An avid fan of Roy Rogers when he was growing up, Windom still watches the old television shows, sings his songs, and wears clothes strikingly similar to Roy.

When Windom learns more about Roy’s charitable efforts, he begins to change his view of Roy Rogers from admiration to idolizing. Interpreting the myth created on television as the real Roy Rogers, Windom idolizes all that Roy was and represented.

Windom feels that what America needs now is a new Roy Rogers. Someone the kids can turn to instead of rap stars, belly button girls, and violent heroes.

Trying to reinvent himself as Roy, he struggles to find acceptance at network televisions as the new incarnation only to find himself laughed away. Only a local cable station, public access, will grant him his opportunity. The station manager views the show as the ultimate parody and assumes that Windom is a comedian.
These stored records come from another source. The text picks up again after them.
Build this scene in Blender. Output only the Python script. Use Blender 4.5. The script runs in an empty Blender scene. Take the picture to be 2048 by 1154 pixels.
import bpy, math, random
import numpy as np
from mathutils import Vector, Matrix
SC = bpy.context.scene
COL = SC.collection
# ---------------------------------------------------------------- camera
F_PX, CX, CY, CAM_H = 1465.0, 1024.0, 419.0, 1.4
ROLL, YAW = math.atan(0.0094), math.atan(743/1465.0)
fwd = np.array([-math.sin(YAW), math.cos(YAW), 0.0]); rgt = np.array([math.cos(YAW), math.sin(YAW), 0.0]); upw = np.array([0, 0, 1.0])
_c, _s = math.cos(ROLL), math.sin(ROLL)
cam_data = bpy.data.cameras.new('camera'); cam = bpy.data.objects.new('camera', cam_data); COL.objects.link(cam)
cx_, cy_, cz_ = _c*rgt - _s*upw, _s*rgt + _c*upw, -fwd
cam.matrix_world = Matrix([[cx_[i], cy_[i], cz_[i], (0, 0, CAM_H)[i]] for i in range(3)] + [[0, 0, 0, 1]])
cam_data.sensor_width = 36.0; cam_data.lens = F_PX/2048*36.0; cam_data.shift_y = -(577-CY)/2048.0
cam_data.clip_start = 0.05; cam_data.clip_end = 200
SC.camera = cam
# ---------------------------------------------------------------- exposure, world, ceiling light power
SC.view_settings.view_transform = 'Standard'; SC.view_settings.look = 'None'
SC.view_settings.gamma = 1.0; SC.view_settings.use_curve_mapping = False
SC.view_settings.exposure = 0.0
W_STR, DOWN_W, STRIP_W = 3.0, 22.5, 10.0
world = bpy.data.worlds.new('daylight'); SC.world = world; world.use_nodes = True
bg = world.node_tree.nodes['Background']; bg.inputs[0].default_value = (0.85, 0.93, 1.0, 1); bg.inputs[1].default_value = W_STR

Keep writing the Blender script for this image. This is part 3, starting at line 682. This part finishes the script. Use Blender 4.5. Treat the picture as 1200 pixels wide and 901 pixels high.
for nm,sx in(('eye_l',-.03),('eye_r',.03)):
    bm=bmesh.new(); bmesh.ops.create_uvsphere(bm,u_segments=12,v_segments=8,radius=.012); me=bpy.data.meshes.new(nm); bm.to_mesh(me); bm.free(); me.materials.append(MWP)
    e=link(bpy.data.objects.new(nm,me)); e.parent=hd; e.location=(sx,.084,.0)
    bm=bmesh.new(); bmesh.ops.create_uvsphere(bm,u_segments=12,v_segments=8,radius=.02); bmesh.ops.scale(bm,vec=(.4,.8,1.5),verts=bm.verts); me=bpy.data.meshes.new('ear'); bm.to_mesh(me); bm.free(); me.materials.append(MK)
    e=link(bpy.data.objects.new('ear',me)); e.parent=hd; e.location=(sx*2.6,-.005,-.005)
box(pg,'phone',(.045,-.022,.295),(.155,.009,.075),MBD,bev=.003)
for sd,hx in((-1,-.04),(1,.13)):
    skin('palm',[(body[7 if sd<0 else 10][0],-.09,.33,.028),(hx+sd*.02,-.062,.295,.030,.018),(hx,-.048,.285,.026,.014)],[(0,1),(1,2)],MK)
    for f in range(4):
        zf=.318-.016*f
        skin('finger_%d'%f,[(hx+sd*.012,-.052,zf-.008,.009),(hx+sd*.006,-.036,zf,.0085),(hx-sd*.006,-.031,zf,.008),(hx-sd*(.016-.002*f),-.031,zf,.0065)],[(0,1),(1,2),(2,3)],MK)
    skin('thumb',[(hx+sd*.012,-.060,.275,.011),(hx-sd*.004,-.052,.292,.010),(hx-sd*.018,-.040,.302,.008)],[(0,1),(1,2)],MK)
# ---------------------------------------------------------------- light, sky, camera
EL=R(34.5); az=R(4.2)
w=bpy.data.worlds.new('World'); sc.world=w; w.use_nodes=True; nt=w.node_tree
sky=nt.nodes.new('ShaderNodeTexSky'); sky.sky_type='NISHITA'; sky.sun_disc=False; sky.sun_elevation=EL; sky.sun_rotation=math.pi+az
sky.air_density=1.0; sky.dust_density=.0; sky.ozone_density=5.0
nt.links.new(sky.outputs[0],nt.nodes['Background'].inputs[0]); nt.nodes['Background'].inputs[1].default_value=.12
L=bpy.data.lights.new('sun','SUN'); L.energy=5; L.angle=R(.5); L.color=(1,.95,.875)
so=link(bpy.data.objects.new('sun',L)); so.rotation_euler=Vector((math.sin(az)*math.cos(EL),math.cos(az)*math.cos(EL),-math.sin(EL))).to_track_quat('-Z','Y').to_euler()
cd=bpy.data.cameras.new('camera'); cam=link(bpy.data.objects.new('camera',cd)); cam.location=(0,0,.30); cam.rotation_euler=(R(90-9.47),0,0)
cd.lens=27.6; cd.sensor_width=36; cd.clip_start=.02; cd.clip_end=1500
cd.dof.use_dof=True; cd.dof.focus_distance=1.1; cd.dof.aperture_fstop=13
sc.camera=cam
Windom devotes himself to the new show, realizing this is his opportunity. His show, stunningly, becomes a hit. At first, many kids watch it as a laugh, but soon, some of Roy’s, er, Windom’s wisdom begins to sink in. He is continually booked at high schools and grocery store openings as a joke act, but although many don’t take him seriously, his audience of devoted followers that believe in him....grows. Other cable shows pick it up. Then, to stunned programmers around the country, Windom’s show grows in popularity...first as a sight gag more than anything else but the growth continues until the networks feel they have to sign him up as the next mega-star.

But can Windom survive? Can Roy Rogers?

Brief Description: A man setting himself up as the new Roy Rogers finds he is catapulted to fame.

Key Elements: humor, evaluation of moral America, and the comedy/drama of a man who believes in old-fashioned values.

Association: Building up on the mythology of Will Rogers and the fictional send off of Lonesome Rhodes from A Face in the Crowd, but without the cynical ending.